Tal Pai tal Filha
Crônica (in memoriam)
Meu pai era um nato contador de histórias e do mundo das artes. Sabia tocar, cantar e recitar. Nas madrugadas fria e serena do Agreste pernambucano, sentava à beira do fogão de lenha onde traçava os roteiros, criava enredos e personagens. Não sei se viveu tudo que contava. Acredito que não. Descrevia os lugares de forma detalhista. Como não sabia escrever, narrar — contando em voz alta — era a melhor forma de expressar aquela habilidade de narrador. Descrevê-lo é como descrever um pouquinho de quem eu sou. Hoje tenho uma versão dele mais real e menos idealizada. Ele conseguia suspender o mundo concreto — aquela situação de pobreza econômica em meio à seca e ir para o mundo imaginário — aquele sendo possível. Uma forma de poder colocar para fora todas as opressões que os camponeses pobres no Brasil passavam/passam diariamente nas mãos daqueles que possui à terra e a água.

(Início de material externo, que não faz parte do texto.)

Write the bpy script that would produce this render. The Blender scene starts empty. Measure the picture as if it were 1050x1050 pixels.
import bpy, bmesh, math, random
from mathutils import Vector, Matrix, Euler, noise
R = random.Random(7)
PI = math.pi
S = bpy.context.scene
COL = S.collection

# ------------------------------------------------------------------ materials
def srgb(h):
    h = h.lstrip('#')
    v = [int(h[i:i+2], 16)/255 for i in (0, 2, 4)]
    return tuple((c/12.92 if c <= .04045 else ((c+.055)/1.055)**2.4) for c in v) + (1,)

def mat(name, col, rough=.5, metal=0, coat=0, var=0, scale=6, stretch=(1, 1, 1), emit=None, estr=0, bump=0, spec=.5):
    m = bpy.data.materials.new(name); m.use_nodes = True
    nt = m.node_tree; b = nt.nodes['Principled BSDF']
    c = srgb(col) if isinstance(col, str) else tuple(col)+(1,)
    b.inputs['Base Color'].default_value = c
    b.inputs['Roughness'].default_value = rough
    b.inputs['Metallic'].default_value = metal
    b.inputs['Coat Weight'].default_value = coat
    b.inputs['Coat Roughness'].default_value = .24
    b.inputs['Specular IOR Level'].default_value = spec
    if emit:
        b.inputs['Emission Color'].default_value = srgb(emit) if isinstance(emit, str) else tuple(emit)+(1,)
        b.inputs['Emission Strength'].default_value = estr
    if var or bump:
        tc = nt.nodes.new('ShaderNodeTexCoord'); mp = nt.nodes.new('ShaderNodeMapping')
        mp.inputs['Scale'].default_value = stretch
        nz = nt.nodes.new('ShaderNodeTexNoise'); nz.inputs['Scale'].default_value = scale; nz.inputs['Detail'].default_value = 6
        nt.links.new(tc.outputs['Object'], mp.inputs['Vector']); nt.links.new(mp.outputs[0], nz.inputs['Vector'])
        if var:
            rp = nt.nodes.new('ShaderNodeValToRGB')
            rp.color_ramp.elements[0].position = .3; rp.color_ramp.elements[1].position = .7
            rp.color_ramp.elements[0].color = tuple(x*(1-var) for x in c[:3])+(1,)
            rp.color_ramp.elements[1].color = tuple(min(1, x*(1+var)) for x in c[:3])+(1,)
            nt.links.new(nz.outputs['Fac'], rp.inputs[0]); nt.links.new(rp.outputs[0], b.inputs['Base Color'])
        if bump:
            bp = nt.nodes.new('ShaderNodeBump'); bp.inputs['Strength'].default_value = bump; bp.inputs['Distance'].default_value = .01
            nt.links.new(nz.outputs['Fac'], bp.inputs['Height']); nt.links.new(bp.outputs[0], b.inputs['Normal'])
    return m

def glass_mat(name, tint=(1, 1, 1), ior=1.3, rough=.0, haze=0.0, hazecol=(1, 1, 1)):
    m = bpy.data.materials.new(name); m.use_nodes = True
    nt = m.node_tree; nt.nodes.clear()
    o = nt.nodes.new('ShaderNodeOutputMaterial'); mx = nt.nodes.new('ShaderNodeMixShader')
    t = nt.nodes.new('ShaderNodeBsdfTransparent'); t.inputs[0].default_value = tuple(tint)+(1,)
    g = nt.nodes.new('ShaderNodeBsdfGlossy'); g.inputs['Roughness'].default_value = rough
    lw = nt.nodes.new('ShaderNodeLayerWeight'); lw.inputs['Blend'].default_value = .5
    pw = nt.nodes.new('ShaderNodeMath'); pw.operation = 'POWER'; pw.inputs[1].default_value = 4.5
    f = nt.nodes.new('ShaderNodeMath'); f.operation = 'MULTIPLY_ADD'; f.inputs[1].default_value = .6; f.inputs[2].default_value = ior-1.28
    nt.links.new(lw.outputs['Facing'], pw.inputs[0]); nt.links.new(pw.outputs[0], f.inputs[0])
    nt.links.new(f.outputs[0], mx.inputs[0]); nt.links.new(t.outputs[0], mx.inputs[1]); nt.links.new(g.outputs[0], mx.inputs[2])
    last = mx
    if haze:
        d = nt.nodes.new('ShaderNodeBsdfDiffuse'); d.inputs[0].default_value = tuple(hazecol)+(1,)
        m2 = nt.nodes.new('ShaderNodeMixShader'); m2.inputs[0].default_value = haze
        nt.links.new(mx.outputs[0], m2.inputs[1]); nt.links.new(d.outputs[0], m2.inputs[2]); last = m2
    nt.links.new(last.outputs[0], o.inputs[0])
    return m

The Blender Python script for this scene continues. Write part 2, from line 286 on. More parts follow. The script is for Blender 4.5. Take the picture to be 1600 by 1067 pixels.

Meu pai dava gargalhada — “sozinho”. Às vezes tentava interrompê-lo e ir junto. Sem exceto. No fundo, apenas queria que sua filha descobrisse sozinha. Simplesmente fantástico. Nunca foi perfeito, errou muito e acertou. A memória da minha infância junto dele é muito viva. Com aquele jeito amoroso, paciente e brincalhão. Quando me observava silenciosamente, para provocá-lo eu perguntava se queria uma foto. O encanto aumentava… sabia como devolver a incitação com afeto. Ele dizia que eu tinha algo especial, “uma estrela que brilha digna de uma poesia recitada”. Eu e os meus irmãos, quando criança comia todos juntos no prato dele, era mais gostoso. Coisas simples assim tem uma magia. Hoje sou aquilo que sempre desejou viver. Não sei tocar e cantar como ele. No entanto, a habilidade de contar histórias através da palavra escrita é a minha arte.
Crônica escrita no dia 24 de setembro de 2021, revisada para o Dia dos Pais no ano de 2022.